Capitalizing on the ever-expanding investment universe

The sheer variety of investable securities has grown exponentially over the past 50+ years. One way to see this expansion is to review the development of investment indexes, as index creation often precedes portfolio development in a particular asset class by providing a benchmark against which to evaluate performance.

Traditional asset classes are defined as those included in traditional balanced portfolios, such as stocks, bonds, and cash, and that have been widely owned by individual investors since the post-war emergence of modern portfolio theory. See “The History of Absolute Return Investing.”
 
Modern asset classes are specialized investments that were created or have become more accessible since the advent of broader market participation by individual investors due to tax-advantaged retirement saving plans. Typically their performance characteristics are different from those of traditional asset classes, and in some cases the markets’ volumes are too small for the asset classes to be widely owned by investors.

 

However, access to investments through traditional mutual funds has sometimes lagged index inception by many years, such as in the case of commodities. Though the Goldman Sachs Commodity Index has been in existence since 1969, commodity portfolios have only become prevalent in the mutual fund market in the past five years. The reality is that many investors remain unexposed to some important diversifying asset classes, including commodities, a circumstance that led to exacerbated losses when asset class correlations converged during the financial crisis of 2008.
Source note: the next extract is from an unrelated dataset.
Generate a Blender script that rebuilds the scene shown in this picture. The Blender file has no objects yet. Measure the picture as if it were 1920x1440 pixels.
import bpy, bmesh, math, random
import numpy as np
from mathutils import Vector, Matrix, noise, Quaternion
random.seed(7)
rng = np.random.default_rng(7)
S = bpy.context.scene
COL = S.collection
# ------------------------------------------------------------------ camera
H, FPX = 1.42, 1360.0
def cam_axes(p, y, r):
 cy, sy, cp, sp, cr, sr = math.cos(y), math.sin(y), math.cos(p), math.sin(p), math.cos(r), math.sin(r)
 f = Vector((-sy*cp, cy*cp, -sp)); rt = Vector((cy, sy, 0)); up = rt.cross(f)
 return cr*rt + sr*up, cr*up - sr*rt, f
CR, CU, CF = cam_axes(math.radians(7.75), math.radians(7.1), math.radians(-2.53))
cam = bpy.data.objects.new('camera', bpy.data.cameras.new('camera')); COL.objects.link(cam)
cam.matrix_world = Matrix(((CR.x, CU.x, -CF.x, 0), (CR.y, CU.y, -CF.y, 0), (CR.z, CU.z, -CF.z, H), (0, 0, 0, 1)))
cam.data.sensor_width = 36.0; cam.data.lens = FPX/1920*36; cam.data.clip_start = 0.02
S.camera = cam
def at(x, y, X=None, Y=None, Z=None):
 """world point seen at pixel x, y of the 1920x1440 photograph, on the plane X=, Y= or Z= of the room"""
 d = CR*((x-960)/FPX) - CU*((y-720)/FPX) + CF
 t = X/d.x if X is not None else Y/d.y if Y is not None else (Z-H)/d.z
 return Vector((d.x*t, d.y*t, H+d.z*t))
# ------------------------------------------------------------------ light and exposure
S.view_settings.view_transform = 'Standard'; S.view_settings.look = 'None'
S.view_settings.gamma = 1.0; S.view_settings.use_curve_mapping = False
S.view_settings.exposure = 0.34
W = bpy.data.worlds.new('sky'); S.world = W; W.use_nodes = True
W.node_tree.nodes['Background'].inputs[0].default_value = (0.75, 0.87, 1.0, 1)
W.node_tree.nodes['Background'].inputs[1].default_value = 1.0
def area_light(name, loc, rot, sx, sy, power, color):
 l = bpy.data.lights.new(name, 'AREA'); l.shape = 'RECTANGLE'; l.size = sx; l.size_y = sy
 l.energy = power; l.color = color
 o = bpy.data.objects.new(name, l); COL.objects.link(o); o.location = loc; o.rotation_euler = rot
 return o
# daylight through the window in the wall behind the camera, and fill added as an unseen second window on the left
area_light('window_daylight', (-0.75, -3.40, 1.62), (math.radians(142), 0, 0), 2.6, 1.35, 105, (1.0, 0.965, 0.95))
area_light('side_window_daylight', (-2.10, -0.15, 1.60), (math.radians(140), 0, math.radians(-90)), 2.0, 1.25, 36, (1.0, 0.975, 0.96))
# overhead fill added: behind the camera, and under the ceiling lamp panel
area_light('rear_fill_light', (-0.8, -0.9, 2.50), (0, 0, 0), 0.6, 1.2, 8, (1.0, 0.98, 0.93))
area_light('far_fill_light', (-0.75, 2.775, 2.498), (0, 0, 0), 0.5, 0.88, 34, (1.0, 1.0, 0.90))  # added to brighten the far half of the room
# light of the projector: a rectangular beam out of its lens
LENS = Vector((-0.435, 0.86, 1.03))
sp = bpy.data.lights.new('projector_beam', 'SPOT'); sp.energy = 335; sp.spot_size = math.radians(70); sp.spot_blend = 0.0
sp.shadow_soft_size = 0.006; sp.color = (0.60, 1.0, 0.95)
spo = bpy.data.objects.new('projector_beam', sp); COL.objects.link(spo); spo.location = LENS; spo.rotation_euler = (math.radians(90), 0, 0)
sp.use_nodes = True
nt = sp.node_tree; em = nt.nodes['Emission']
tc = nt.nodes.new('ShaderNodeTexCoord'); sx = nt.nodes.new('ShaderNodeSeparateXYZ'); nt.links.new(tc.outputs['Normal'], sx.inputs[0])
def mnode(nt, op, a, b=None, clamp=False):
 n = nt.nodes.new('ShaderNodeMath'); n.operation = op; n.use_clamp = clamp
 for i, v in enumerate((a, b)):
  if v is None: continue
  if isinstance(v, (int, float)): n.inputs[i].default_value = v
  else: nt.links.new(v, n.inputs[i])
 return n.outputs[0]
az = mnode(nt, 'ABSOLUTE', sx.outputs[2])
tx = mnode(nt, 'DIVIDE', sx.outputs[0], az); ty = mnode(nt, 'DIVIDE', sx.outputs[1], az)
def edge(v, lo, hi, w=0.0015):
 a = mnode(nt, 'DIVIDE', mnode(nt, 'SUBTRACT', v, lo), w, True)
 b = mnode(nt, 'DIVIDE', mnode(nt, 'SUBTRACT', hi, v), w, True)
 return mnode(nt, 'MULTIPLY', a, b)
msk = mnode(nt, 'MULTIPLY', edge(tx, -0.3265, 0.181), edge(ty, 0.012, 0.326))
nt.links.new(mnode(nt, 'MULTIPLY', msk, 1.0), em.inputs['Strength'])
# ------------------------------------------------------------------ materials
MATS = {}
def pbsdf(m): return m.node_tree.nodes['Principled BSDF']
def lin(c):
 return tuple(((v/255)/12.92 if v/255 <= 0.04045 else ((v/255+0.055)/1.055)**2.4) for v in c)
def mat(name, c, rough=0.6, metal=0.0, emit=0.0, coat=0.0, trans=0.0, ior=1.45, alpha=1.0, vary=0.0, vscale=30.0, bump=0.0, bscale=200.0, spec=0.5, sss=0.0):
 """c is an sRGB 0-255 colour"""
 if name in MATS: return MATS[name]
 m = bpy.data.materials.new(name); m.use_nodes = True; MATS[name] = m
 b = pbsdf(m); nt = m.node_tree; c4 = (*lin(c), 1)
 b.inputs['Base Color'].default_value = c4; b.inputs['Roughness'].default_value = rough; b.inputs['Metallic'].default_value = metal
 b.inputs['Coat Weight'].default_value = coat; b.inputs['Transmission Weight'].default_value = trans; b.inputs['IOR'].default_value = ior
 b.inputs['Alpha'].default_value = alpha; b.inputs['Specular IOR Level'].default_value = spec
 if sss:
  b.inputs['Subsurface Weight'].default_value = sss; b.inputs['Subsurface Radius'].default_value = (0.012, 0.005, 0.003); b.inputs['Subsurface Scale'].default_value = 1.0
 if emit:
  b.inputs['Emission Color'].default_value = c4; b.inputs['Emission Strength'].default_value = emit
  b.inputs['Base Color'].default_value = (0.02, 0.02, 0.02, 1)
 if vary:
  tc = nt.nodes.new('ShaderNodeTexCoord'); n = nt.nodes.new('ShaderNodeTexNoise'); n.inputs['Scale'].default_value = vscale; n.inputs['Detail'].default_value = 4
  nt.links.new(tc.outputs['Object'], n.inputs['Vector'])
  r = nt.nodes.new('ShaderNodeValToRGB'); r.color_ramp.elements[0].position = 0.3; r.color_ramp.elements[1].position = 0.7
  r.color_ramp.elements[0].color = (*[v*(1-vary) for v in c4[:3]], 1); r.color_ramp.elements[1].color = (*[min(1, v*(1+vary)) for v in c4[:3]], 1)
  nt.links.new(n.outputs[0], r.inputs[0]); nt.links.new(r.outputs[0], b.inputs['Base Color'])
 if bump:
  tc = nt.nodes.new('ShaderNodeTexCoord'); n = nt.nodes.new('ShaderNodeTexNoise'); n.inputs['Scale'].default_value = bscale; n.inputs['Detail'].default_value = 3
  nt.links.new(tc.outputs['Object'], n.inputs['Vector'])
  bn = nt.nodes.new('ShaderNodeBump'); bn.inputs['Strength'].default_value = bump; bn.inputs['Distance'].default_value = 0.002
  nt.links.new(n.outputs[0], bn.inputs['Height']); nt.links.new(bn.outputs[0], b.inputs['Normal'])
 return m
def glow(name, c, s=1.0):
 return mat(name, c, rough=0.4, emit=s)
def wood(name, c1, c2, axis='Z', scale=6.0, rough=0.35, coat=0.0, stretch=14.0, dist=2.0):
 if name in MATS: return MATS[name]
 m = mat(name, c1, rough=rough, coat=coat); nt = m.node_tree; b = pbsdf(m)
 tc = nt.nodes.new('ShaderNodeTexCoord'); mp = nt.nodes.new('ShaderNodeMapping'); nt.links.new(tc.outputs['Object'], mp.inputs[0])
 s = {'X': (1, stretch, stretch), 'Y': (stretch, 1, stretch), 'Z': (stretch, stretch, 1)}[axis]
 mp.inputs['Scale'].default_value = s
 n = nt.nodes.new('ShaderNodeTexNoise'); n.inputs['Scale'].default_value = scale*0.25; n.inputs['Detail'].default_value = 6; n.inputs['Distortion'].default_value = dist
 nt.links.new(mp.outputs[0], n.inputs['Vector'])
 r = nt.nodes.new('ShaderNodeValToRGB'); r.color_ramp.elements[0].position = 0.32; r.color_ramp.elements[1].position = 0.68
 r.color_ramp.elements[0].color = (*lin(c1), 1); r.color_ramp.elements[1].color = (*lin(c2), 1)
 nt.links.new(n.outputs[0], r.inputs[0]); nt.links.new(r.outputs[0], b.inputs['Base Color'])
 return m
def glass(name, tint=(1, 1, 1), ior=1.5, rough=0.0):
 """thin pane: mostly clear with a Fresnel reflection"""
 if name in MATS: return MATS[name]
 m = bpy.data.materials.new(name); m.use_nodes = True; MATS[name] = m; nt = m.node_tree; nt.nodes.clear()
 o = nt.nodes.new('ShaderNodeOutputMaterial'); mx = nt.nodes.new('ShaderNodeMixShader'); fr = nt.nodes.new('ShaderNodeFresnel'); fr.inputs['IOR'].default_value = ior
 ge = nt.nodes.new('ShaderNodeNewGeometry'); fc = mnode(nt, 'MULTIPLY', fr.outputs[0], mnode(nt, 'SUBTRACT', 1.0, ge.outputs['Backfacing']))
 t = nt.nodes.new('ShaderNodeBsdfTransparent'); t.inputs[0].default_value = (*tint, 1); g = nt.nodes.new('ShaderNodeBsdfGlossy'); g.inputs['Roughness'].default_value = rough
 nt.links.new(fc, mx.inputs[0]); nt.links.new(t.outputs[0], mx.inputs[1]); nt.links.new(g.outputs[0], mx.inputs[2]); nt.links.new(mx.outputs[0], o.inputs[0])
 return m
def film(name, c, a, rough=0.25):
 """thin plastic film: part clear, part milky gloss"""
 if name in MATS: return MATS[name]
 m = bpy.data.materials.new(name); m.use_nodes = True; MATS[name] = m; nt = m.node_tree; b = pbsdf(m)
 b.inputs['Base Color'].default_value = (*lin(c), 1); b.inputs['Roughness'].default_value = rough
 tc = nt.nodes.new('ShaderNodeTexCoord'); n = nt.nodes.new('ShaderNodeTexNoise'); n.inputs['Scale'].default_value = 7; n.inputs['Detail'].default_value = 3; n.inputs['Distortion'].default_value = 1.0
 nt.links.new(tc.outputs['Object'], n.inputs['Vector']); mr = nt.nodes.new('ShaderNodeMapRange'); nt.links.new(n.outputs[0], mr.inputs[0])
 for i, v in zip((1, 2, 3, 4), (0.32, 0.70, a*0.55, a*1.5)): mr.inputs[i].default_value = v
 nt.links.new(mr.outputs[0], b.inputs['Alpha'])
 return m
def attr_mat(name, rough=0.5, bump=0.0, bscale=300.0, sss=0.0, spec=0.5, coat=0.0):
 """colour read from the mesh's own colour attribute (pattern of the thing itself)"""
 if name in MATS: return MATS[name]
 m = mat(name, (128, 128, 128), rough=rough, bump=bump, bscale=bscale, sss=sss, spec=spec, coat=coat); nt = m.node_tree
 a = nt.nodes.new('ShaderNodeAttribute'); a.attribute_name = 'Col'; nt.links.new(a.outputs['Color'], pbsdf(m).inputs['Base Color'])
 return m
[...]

The reason for this disconnect is that mutual funds historically have been developed and managed around narrowly defined asset classes, requiring investors and their advisors to assemble numerous portfolios to create an adequate asset allocation. This process can be challenging, particularly for smaller investors; however, with the financial crisis has come a deeper understanding of the need to not only improve diversification, but also to adjust allocations to respond to opportunities and risks that can quickly develop in the macroeconomic environment.

Absolute return portfolios fill a unique and timely role by providing exposure to a number of asset classes to which many investors have traditionally been unexposed or underexposed, including commodities and inflation-protected securities. Additionally, absolute return portfolios allow investors to flexibly manage their exposure to various asset classes by adjusting positions to capitalize on opportunities and, perhaps more importantly, to reduce volatility. This ability to access and navigate a broader investment universe provides absolute return investors of all sizes with the opportunity to optimize their asset allocation and achieve their investment goals regardless of the market environment.